Browne: it will all come right when Gerry and Martin leave…

Vincent Browne made one of his occasional visits to the Northern Ireland question in his Irish Times column on Wednesday. As is often the case, he furnishes us with a few gems from his stint of ‘North-watching’ from an earlier time in his career.

Internment had been mooted for weeks before the actual introduction, and Boal had promised that if it was introduced he would denounce it as an unacceptable breach of civil liberties. On the way to Buster MacShane’s gym that morning he said he would prevail on Ian Paisley to join in his denunciation of internment.

We met Paisley in the cafe attached to the gym. By the way, it was Boal who was a member of the gym, not Paisley. And for over an hour or so Boal persuaded Paisley to condemn internment. Paisley agreed, reluctantly. They issued a joint statement.

Paisley spent over a year trying to get off that hook. Some months later Boal talked Paisley into making favourable noises about a united Ireland, or at least friendly relations with the South. He spent even more time getting off that hook.

These exposed Paisley’s “right” flank – vulnerable to being undermined by more extreme unionists. It was and, I suspect, remains his primary preoccupation – being outflanked by others to his right wing. And whenever he perceives that threat, he retreats back into hardline unionism.

This flip-flopping motif was a distinct theme picked out an early biography of Ian Paisley by Ed Moloney and Andy Pollak. Although it has to be said that the threat ‘from the right’ has all but been squeezed dry. The last substantial ‘independent’ anti agreement unionists were disposed of in 2003, along with the hardliners of the Ulster Unionist Party.

There are tensions within the party, but these seem to revolve more around the specific quality of a final deal, and, perhaps, some jockeying for position in the post Paisley era. Though given the quality of the deal that SF is being given, the penny may yet drop that the current scope for substantial movement is likely to be small.

But the most intriguing detail in Browne’s column is his speculation that this deal is not going to work out now, but that it might once Adams and McGuinness leave the political stage in a few years time:

…the reality is that Gerry Adams and Martin McGuinness are now liabilities in terms of unionist acceptance of the peace deal. Jim Allister said recently it was a generational thing and maybe he is right. There is reason to believe that both Gerry Adams and Martin McGuinness wish to leave the scene anyway. Neither is interested in position or power in themselves.

Gerry Adams will be 59 next October; Martin McGuinness will be 57 in May. If either or both believed peace would be advanced by their departure from the scene, I believe they would go.
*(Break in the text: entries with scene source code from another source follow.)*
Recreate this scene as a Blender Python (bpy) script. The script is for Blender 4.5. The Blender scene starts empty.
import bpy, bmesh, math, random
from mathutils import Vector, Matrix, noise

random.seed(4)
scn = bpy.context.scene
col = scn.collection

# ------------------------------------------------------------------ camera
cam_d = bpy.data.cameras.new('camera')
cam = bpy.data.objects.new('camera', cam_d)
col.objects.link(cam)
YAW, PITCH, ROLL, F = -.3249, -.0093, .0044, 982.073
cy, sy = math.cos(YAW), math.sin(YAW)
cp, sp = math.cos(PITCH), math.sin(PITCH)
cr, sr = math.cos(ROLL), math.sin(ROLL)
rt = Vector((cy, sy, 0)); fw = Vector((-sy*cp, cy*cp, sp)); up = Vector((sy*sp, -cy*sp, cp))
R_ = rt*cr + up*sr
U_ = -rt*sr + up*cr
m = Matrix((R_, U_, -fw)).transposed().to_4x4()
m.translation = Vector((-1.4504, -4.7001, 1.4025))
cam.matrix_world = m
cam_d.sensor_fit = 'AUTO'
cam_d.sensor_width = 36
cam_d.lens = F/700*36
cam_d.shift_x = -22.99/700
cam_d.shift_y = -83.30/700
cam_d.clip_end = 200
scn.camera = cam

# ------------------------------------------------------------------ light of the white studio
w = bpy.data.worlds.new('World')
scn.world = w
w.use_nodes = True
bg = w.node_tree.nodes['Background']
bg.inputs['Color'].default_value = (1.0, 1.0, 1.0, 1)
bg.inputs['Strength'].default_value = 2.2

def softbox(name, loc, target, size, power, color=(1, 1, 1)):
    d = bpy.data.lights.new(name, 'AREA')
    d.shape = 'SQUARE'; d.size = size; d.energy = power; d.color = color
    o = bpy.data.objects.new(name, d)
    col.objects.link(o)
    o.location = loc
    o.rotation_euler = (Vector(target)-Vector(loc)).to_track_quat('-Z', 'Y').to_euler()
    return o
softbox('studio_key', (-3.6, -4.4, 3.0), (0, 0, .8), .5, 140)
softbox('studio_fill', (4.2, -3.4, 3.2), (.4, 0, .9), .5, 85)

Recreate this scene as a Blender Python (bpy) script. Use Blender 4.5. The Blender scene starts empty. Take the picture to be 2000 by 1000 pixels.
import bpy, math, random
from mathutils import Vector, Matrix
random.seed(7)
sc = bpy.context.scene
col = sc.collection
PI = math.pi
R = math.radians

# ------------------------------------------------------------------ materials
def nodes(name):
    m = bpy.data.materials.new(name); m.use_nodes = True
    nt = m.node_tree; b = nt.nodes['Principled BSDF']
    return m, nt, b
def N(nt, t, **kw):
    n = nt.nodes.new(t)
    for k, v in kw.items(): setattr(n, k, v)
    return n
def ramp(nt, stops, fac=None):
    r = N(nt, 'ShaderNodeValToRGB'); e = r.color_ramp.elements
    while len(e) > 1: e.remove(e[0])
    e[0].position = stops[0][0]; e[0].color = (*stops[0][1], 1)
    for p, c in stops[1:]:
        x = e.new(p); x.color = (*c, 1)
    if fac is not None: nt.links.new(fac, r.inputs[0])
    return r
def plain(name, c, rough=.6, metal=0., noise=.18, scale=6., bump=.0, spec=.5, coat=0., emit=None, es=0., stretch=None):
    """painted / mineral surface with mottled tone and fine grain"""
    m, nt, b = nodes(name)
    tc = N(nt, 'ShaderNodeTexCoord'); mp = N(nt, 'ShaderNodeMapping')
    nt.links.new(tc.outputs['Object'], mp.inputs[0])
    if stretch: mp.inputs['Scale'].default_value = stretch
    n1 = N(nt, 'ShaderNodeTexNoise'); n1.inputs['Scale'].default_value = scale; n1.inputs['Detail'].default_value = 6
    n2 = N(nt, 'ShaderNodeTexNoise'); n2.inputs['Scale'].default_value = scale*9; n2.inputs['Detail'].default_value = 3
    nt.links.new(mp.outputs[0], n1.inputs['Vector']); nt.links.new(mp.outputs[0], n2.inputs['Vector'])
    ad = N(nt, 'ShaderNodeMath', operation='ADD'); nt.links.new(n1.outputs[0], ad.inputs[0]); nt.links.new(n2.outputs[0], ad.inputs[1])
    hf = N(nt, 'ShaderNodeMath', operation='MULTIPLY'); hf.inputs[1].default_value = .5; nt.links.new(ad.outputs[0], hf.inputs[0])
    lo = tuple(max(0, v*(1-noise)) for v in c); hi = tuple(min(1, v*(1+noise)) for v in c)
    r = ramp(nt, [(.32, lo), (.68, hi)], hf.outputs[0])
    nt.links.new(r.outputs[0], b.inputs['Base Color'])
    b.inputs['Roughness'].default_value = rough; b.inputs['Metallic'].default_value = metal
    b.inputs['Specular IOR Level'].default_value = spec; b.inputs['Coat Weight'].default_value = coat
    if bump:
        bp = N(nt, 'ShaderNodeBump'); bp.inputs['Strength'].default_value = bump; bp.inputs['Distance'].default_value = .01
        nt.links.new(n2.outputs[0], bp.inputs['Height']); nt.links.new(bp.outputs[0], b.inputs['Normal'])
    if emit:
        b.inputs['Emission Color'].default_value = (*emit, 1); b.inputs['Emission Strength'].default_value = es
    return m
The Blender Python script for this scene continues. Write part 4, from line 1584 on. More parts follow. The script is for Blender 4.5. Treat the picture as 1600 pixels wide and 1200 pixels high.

The problem is that their departure might weaken fatally the peace faction within the republican movement.

But, one way or another, it may be that there will be no deal now and not for quite some time. And if then there is a new leadership in Sinn Féin things could be very different. Although the failure of the present initiative is disappointing, the transformation of the situation is so startling that we have to welcome all that has been achieved so far.

It will all come right in a few years, but probably after Gerry Adams, Martin McGuinness and Ian Paisley are gone from the scene.

Does Vincent know something the rest of us don’t?